Tak to problem zbyt wielu ludzi ,ale o tym mało się mówi i pisze,a wielka szkoda.
Niebawem będzie to problem społeczny wielkiej wagi ,bo coraz więcej osób jest samotnych ,
z różnych powodów,ot po prosu -życie-
Ja też mam ten problem , i nie wiem gzie iść -w którą stronę-
Jestem osobą samotną,dojrzałą,dzieci mają swoje życie ,a ja jestem sama..
Co mam z nią zrobić,nie wiem.
Ala
Wyjść do ludzi, znajomych, przyjaciół. Zaangażować się w coś. znaleźć jakieś hobby. Samotność to stan ducha i umysłu, a nie fizyczna nieobecność innych.
Co robisz, żeby nie czuć się samotna?
Wyjść do ludzi, znajomych, przyjaciół. Zaangażować się w coś. znaleźć jakieś hobby. Samotność to stan ducha i umysłu, a nie fizyczna nieobecność innych.
Co robisz, żeby nie czuć się samotna?
Wszystko prawda, pisanie na tym forum może pomóc. Przyjaciele czy rodzina nie zawsze mają czas, a tu siadasz, kiedy poczujesz się samotna i możesz pogadać z różnymi ludźmi. Dobry pierwszy krok zrobiłaś
Wszystko prawda, pisanie na tym forum może pomóc. Przyjaciele czy rodzina nie zawsze mają czas, a tu siadasz, kiedy poczujesz się samotna i możesz pogadać z różnymi ludźmi. Dobry pierwszy krok zrobiłaś
Pisanie pomaga o tyle, że widzisz niejako swoje emocje.
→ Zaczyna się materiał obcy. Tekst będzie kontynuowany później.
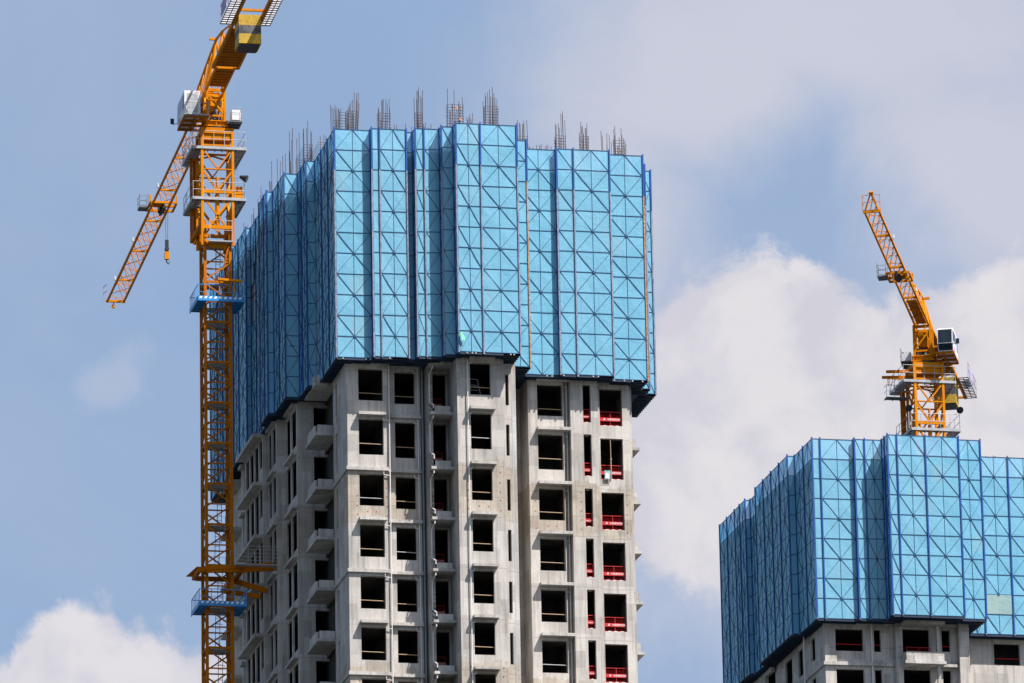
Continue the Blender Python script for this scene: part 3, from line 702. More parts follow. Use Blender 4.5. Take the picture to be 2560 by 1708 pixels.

Jasne, że forum i różni ludzie z Internetu mogą na jakiś czas dać poczucie mniejszej samotności. Jednak życie toczy się w realu i tylko prawdziwy człowiek (taki dotykalny ktoś albo "ja" sam dla siebie) może zmniejszyć samotność.
Powiem więcej. Długie przebywanie w sieci może od rzeczywistości odizolować, a tym samym pogłębić poczucie samotności. Klikanie w klawiaturę i czytanie odpowiedzi może być terapeutyczne, ale ciągle masz przed sobą szkło, a nie życzliwe oczy, które patrzą prosto w oczy. Żeby kiedyś w takie oczy spojrzeć trzeba zainwestować swój czas, chęci i przede wszystkim ZARYZYKOWAĆ zranienie i odrzucenie.
Alu czy Ty w ogóle masz przyjaciół, znajomych albo kontakty, które mogłabyś odnowić?